Con un poco de retraso, y aunque
no lo parezca, ya ha llegado 1984 a Santander. Tras un sonoro fenómeno de
implosión, 2016 y el sueño de aquella capitalidad cultural europea reventó en el
ego de la ciudad que somos y que queremos cambiar. Rápidamente recompusimos los
pedazos rotos de nuestro corazón pseudoburgués y elegimos un nuevo hito -al
decir de los cursis- para conducir a la manada hacia un nuevo El Dorado con el ‘ilusionante’
–tómese este término inexistente como un sarcasmo - motivo de acoger la
celebración del Mundial de Vela en 2014.
Pero en este tránsito, Santander –nos
repiten machaconamente- se ha convertido en inteligente, en un paraíso
orwelliano donde el gran hermano controla nuestras vidas mediante una red de
dos mil sensores escondidos a nuestros ojos que adivinan hasta el pensamiento. Y
que, juraría, están controlados desde el otro lado de la bahía por el faro rojo
del búnker del Santander. No se entienden de otra manera ciertos excesos lumínicos
y –éstos ya más preocupantes- de envergadura, que han concebido el encumbrado totem
capaz de eclipsar el impacto ambiental y visual de cualquier aerogenerador.
Al parecer, vivimos rodeados de
sensores que detectan y controlan nuestros movimientos y que son capaces de enviar
señales, de momento no se sabe muy bien a donde.

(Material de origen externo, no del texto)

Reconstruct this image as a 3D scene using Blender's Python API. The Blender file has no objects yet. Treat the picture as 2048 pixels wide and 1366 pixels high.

Cientos de ellos -llevan años
instalándose- bajo las aceras, en lo alto de las farolas, camuflados en las
señales de tráfico; controlados por ese ojo de Sauron, esa llama rojiblanca -cromáticamente
idéntica a la enseña cántabra- que parece estar diciéndonos: ¡Cuidado, que te
estoy vigilando el Euribor!
Ahora nos incorporamos al mundo virtual,
sensual (de sensores) y otros cuantos adjetivos de moda más. Nos confunden con
palabros como smartcity y outsmart, probablemente inventados para tratar de
atemorizar a una población que no se pasea por Reina Victoria con el smartphone
y el ipad bajo el brazo, porque bastante le estorba cargar ya con la cachava.
El problema es que después de que
hemos enterrado centenares de cacharritos nos hemos dado cuenta de que no sirven
para nada. Las posibilidades de los sensores son tan infinitas como las
aspiraciones de Enrique Ambrosio de seguir sentado en el consejo de administración
de Liberbank. Aunque dicen que en Seattle colocan sensores hasta en las
basuras, para saber cuándo y donde los ciudadanos se deshacen de ellas. Esta red
de conexiones probablemente será innovadora, sostenible e incluso transversal;
es un proyecto de conectividad ilusionante,
un hito para la ciudad que colocará a
Santander en otra galaxia. En la de los cuentos chinos.